Whole Section

  • Appointment of Auditors

    Amended on 23 August 201823 August 2018.

    • 712

      (1) An issuer must appoint a suitable auditing firm to meet its audit obligations, having regard to the adequacy of the resources and experience of the auditing firm and the audit partner-in-charge assigned to the audit, the firm's other audit engagements, the size and complexity of the listed group being audited, and the number and experience of supervisory and professional staff assigned to the particular audit. A mineral, oil and gas company must appoint an auditing firm where the auditing firm and audit partner-in-charge have the relevant industry experience.
      (2) The auditing firm appointed by the issuer must be:
      (a) Approved under the Accountants Act. The audit partner-in-charge assigned to the audit must be a public accountant under the Accountants Act;
      (b) Approved by, registered with and/or regulated by an independent audit oversight body acceptable to the Exchange. Such oversight bodies should be members of the International Forum of Independent Audit Regulators, independent of the accounting profession and directly responsible for the system of recurring inspection of accounting firms or are able to exercise oversight of inspections undertaken by professional bodies. Where applicable, the audit partner-in-charge assigned to the audit should be approved by, registered with or regulated by a relevant audit oversight body acceptable to the Exchange; or
      (c) Any other auditing firm acceptable by the Exchange.
      (2A) An issuer that appoints an auditing firm that meets the requirements in Rule 712(2)(b) must also appoint an additional auditing firm that meets the requirements in Rule 712(2)(a) to jointly audit its financial statements.
      (3) A change in auditing firm or the proposed appointment of an additional auditing firm to meet requirements in Rule 712(2A) must be specifically approved by shareholders in a general meeting.

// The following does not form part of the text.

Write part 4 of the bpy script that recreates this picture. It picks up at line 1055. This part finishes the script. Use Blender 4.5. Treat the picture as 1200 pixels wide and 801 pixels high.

The notice of meeting must incorporate, where applicable:
      (a) confirmation from the outgoing auditors as to whether they are aware of any professional reasons why the new auditors should not accept appointment as auditors of the issuer, and if so, to provide reasons;
      (b) confirmation from the issuer as to whether there were disagreements with the outgoing auditors on accounting treatments within the last 12 months, and if so, to provide details;
      (c) confirmation from the issuer as to whether it is aware of any circumstances connected with the change of auditors that should be brought to the attention of the shareholders of the issuer;
      (d) specific reasons for the change of auditors, including whether the outgoing auditors resigned, declined to stand for election, were dismissed or directed by the Exchange to be replaced under Rule 305(1)(eb);
      (e) confirmation from the issuer that it complies with Rule 712 and Rule 715 or 716 in relation to the appointment of the new auditing firm; and
      (f) explanation that the appointment of an additional auditing firm is to meet the Exchange’s requirements in Rule 712(2A).

      Amended on 29 September 201129 September 2011, 23 August 201823 August 2018, 7 February 20207 February 2020 and 12 February 2021.

    • 713

      (1) An issuer must disclose in its annual report the date of appointment and the name of the audit partner in charge of auditing the issuer and its group of companies. The audit partner must not be in charge of more than 5 consecutive audits for a full financial year, the first audit being for the financial year beginning on or after 1 January 1997, regardless of the date of listing. The audit partner may return after two years.
      (2) If the listing of an issuer occurs after 5 consecutive audits by the same audit partner in charge, the same audit partner may complete the audit of the financial year in which the issuer lists.
    • 715

      (1) Subject to Rule 716, an issuer must engage the same auditing firm based in Singapore to audit its accounts, and its Singapore-incorporated subsidiaries and significant associated companies.
      (2) An issuer must engage a suitable auditing firm for its significant foreign-incorporated subsidiaries and associated companies.

      Amended on 29 September 201129 September 2011.

    • 716

      An issuer may appoint different auditing firms for its subsidiaries or significant associated companies (referred to in Rule 715(1)) provided that:

      (1) the issuer's board and audit committee are satisfied that the appointment would not compromise the standard and effectiveness of the audit of the issuer; or
      (2) the issuer's subsidiary or associated company, is listed on a stock exchange.

      Amended on 29 September 201129 September 2011.

    • 717

      An issuer must disclose in the annual report the names of the auditing firm(s) for its significant subsidiaries and associated companies.

      Amended on 29 September 201129 September 2011.

    • 718

      For the purpose of Rules 715 to 717, a subsidiary or associated company is considered significant if its net tangible assets represent 20% or more of the issuer's consolidated net tangible assets, or its pre-tax profits account for 20% or more of the issuer's consolidated pre-tax profits.